A CM education recommends 15-20 minute lessons at a time. Once students are older, more time is added to lessons Truly, with any curriculum or method, this can be the case. For parents always have the liberty to decide this.

In Conclusion

Certainly, there are some aspects of a CM education and of her beliefs that Christians don’t share. As can be seen though, these aspects in the article are agreeable with a Principle Approach® method of education.

To recap the steps:

  • Research vocabulary from your lesson topic with Webster’s 1828 Dictionary, a concordance, and the Bible.
  • Reason the Biblical Principle from your research.
  • Relate what from the research.
  • Record it and file it in a notebook or field journal.

 

Since it’s so easy to apply Bible Principles in a CM education, do you think you’ll begin doing this? If you already use CM and apply Bible Principles, what does it look like for your homeschool? Won’t you share in a comment below?

Blessings!

P.S.
If you’re like minded, join our homeschool community of facebook: Christian Homeschooling With Bible Principles.

4 thoughts on “What is a Charlotte Mason Education with Bible Principles Like?

  • Ann Schlosser says:

    Thank you so much Heather – good article. I put the PA aside because of the learning curve, but still see so much value in its approach.
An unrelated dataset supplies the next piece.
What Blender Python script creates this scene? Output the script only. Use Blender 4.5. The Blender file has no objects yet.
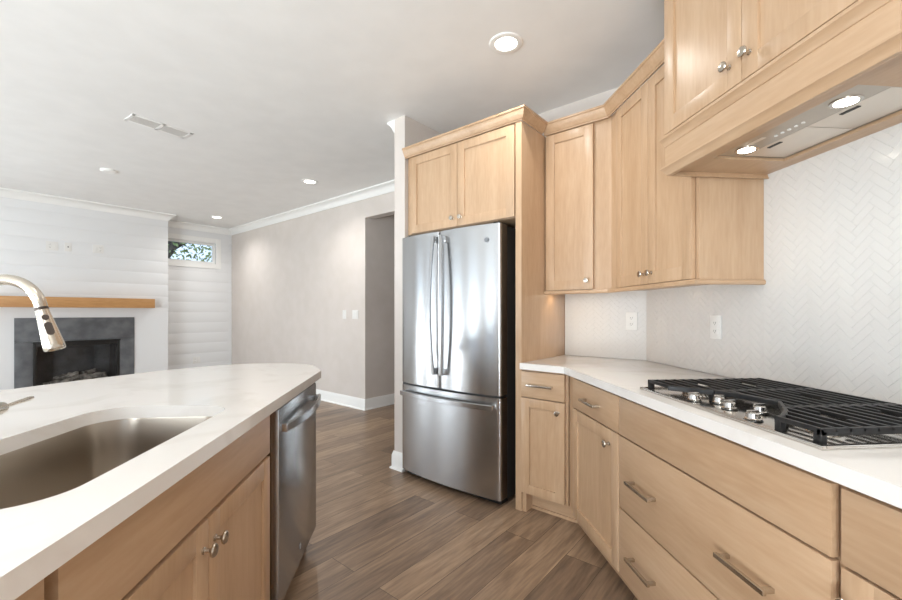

We are currently educating from the CM method and I’m seeing its fruit in our daughter. However, you have given me pause in that I could integrate certain aspects of the PA. Thank you!

    • You’re welcome, Ann. I’m thankful that it’s helpful to you.

  • wow, it seems this CM method is very similar than the Montessori, isn’t it? what are your thoughts about it?

  • This is perfect! Could you expand on how they differ?